G.E.: I don't believe in it. You are right, video art can be reproduced one to one without any difference. On the other side, it's not the art object itself which constitutes the authenticity, but also where and when, and how you receive it. For me it makes a big difference if you see a video on you own laptop or if you see it presented in the way we try to design in the Kunstmuseum Bonn.

O.C.: It's interesting that it's not about the object itself but in the way it's arranged in space and time.

G.E.: Right, if you are in the space that is designed for a certain purpose, you have a completely different experience. When you can concentrate on the viewing experience, not being distracted by receiving new emails or spotting something on the net. You can be completely focused. The size and the sound are also a huge consideration. We try to arrange videos like an installation in an exhibition and to create an immersive atmosphere to receive this art. Therefore, no, I don't believe that the Videonale online would be the same Videonale. It can be that the development would eventually go there.

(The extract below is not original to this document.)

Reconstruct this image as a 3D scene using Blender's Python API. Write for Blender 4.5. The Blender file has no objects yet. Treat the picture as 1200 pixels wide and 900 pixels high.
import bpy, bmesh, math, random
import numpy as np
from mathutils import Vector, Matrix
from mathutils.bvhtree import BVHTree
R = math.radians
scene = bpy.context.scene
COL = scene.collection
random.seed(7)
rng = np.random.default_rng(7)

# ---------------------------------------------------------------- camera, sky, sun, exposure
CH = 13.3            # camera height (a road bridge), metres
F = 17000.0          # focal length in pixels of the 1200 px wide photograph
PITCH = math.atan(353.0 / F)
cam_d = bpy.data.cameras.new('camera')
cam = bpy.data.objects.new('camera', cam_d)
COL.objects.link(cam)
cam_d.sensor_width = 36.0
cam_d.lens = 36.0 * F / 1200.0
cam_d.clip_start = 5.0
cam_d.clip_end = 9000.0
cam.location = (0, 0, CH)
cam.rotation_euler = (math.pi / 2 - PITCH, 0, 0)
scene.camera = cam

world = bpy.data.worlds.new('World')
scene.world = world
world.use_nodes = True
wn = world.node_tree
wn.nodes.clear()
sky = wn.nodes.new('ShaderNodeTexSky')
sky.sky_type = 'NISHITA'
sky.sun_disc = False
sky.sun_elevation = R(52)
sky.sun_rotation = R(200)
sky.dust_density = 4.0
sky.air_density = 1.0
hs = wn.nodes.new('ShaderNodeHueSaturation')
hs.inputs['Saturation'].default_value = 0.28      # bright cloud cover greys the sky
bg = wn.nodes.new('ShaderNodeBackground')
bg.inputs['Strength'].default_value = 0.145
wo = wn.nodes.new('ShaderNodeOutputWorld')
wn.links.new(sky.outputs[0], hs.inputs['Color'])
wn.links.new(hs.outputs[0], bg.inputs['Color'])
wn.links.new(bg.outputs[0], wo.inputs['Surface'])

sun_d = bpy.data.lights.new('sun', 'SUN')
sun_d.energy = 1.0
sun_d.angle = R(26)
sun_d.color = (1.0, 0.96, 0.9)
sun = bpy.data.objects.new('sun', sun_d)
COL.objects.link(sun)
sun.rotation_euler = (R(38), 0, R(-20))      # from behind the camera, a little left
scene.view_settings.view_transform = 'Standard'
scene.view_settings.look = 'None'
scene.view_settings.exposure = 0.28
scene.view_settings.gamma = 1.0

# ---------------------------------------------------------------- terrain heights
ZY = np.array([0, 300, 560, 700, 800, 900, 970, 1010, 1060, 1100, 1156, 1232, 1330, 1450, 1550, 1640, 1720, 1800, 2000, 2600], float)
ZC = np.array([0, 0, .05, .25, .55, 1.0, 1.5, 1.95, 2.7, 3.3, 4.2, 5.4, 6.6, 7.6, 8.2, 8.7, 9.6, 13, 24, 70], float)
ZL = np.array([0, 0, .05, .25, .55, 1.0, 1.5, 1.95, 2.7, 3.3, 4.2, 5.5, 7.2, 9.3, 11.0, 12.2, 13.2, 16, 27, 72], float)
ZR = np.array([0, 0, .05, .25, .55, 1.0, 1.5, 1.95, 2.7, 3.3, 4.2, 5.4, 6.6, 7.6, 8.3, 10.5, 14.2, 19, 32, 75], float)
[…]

But then it would be a completely different thing.

O.C.: I have heard some people say that video medium is difficult because it requires so much concentration. You can't just have a glance at a screen and move on to the next one. You have to invest some time to watch.

G.E.: Well, on average, Germans sit in front of a TV for about four hours a day, irrespectively of the age. And they can't concentrate on a video piece for half an hour?

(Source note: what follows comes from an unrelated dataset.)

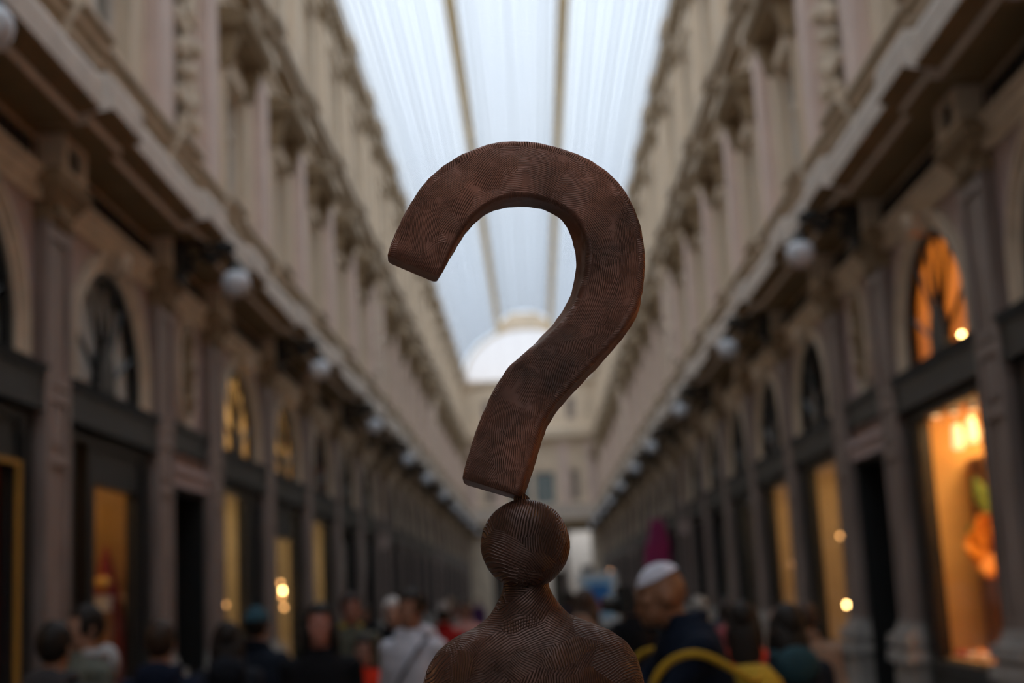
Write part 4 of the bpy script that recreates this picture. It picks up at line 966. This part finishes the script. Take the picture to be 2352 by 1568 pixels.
person('woman with long black hair and a black coat walking towards the camera', -1.20, 8.2, 1.53, 5, BLK, 'long_hair', skin=(.40, .17, .13))
p7 = person('man with a reddish face and a yellow scarf in a grey green jacket', -1.456, 11.5, 1.604, 20, (.075, .078, .06), 'short_hair', (.03, .016, .012), neckcol=(.30, .22, .03), skin=(.30, .13, .09))
person('child in a bright red jacket with dark hair beside the man in white', -1.144, 9.8, 1.33, -10, (.55, .028, .010), 'short_hair', skin=(.30, .15, .11), neckcol=BLK)
person('older person with white hair and a dark coat left of the man in white', -1.171, 12.0, 1.557, 10, BLK, 'short_hair', (.50, .46, .44), skin=(.42, .24, .18))
wm = person('man in a white sweatshirt with a grey strap across the chest', -.775, 9.3, 1.588, -25, (.52, .52, .58), 'short_hair', skin=(.30, .14, .085), neck='hood')
m = MB(); m.tube([(.14, -.02, 1.475), (.12, -.13, 1.40), (.02, -.165, 1.25), (-.10, -.155, 1.08), (-.19, -.08, .92), (-.21, .02, .86)], [(.024, .008)]*6, 6); m.build('shoulder_strap', cloth((.10, .10, .12)), wm)
person('person in a dark red jacket and pale hat far behind the man in white', -.95, 15.0, 1.492, 180, (.25, .012, .012), 'short_hair', hat='beanie', hatcol=(.2, .18, .17))
man = person('bald man with a shiny scalp in a navy jacket, bending to a camera in profile', .72, 5.9, 1.62, -80, (.006, .010, .021), skin=(.25, .115, .06), pose='stoop', hat='scalp_shine', hatcol=(.58, .58, .66))  # the hat slot holds the white highlight shell
bh = BASE['stoop']['h']; bs = BASE['stoop']['sh']
CAM_ = empty('photo_camera', 'small black camera held up to the face of the bald man in navy', 'camera', (.72-.325, 5.9-.02, 1.60), rz=math.radians(-80))
m = MB(); m.box(-.065, .065, -.03, .03, -.045, .04); m.box(-.03, .03, -.028, .028, .04, .065); m.build('camera_body', blackwood, CAM_)
m = MB(); m.tube([(0, -.03, 0), (0, -.06, 0), (0, -.09, 0)], [.034, .034, .030], 14); m.build('lens', iron, CAM_)
BP = empty('backpack', 'mustard yellow backpack on the back of the man in navy', 'bag', (.70, 5.9, -.035), rz=math.radians(-80))
yel = cloth((.42, .25, .025)); bmat_ = yel
m = MB(); srings(m, [(-.13, .13, .21, .07, 1.02), (-.16, .16, .22, .09, 1.05), (-.17, .17, .225, .10, 1.20), (-.15, .15, .215, .09, 1.30), (-.08, .08, .20, .06, 1.36)], 16, 2.6)
m.build('bag_body', yel, BP, smooth=True)
m = MB(); srings(m, [(-.11, .11, .37, .03, 1.05), (-.12, .12, .375, .04, 1.12), (-.11, .11, .37, .03, 1.2)], 14, 2.6); m.build('front_pocket', yel, BP, smooth=True)
for s in (-1, 1):
    sp = catmull([Vector(q) for q in [(s*.10, .20, 1.33), (s*.20, .14, 1.31), (s*.285, .06, 1.345), (s*.29, -.01, 1.39), (s*.28, -.10, 1.43), (s*.27, -.17, 1.425), (s*.25, -.23, 1.39), (s*.22, -.28, 1.30), (s*.19, -.26, 1.18), (s*.20, -.12, 1.06), (s*.17, .08, 1.04), (s*.12, .2, 1.07)]], 4); m = MB(); m.tube(sp, [(.010, .015)]*len(sp), 8); m.build('strap', yel, BP, smooth=True)
person('woman with long black hair in an orange red jacket seen from behind', 1.20, 8.25, 1.431, 170, (.50, .045, .020), 'long_hair', neck=None)
person('dark haired woman in a dark coat with a teal hood, right of the red jacket', 1.27, 7.2, 1.421, 190, (.012, .015, .022), 'long_hair', neck='hood', neckcol=(.025, .06, .075))
ph = person('person in a beige coat raising one arm near the warm beige shop window', 1.80, 9.6, 1.40, 175, (.26, .18, .135), 'short_hair', (.06, .035, .025), pose='raise', skin=(.36, .20, .14))
FAR = [(-2.0, 13.4, 1.476, 'a dark green coat', (.02, .03, .025)), (-.84, 17.4, 1.50, 'a pale pink coat', (.42, .22, .20)), (-1.25, 21, 1.517, 'a grey coat', (.10, .10, .10)), (-.50, 26, 1.499, 'a rust coat', (.12, .05, .03)), (.40, 11.2, 1.54, 'a black coat and long hair', BLK),
       (.52, 16, 1.459, 'a brown coat', (.05, .03, .02)), (.45, 19.5, 1.55, 'a dark blue coat', NAVY), (.95, 14, 1.527, 'a black hooded coat', BLK), (1.65, 25, 1.501, 'a tan coat', (.16, .11, .07)), (2.25, 17.2, 1.402, 'a grey blue jacket', (.05, .06, .08)),
       (-2.3, 16, 1.477, 'an olive jacket', (.06, .06, .03)), (-1.8, 30, 1.56, 'a maroon coat', (.14, .02, .02)), (1.65, 12.4, 1.40, 'a pink jacket beyond the orange red one', (.30, .08, .09)), (-.2, 14.2, 1.45, 'a charcoal coat right behind the bronze figure', (.03, .03, .03)),
       (-.6, 32, 1.5, 'a white top far away', (.45, .43, .42)), (.1, 28, 1.55, 'a light grey coat far away', (.22, .21, .21)), (.9, 31, 1.5, 'a dark red coat far away', (.18, .02, .02)), (-1.5, 25, 1.5, 'a sand coloured coat', (.25, .19, .13)), (2.4, 29, 1.5, 'a slate coat', (.06, .07, .08)),
       (-2.6, 22, 1.48, 'a black jacket by the left wall', BLK), (1.3, 38, 1.5, 'a cream coat far away', (.38, .32, .25)), (-.9, 40, 1.5, 'a navy coat far away', NAVY), (.2, 44, 1.5, 'a brown jacket far away', (.08, .05, .035)), (-1.9, 46, 1.5, 'a purple coat far away', (.08, .03, .09))]
for k, (x, y, hz, what, c) in enumerate(FAR):
    person(f'person in {what}, in the blurred crowd', x, y, hz, (180, 8, 172, -15)[k % 4], c, 'long_hair' if k in (4, 9, 13) else 'short_hair', [(.02, .014, .011), (.05, .03, .02), (.12, .08, .05)][k % 3], skin=[(.36, .19, .13), (.24, .12, .08), (.42, .25, .19)][k % 3], neck='hood' if k % 3 == 0 else 'collar')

O.C.: Maybe because watching TV does not require so much of the intellectual processing, that's why it's easier. But it's more work to watch a video.

G.E.: Is it? Well, is it easy to look at something in the traditional fields of art and understand it immediately without exploring what it is? Of course, not. Do you think you can understand Malevich's “Black Square” or let's say Caravaggio without knowing anything about them?

O.C.: Well, you can probably enjoy Caravaggio without knowing the context.

G.E.: Maybe, when you watch a video and you can find it entertaining. But overall, art takes effort. So the mission is to make people take art seriously.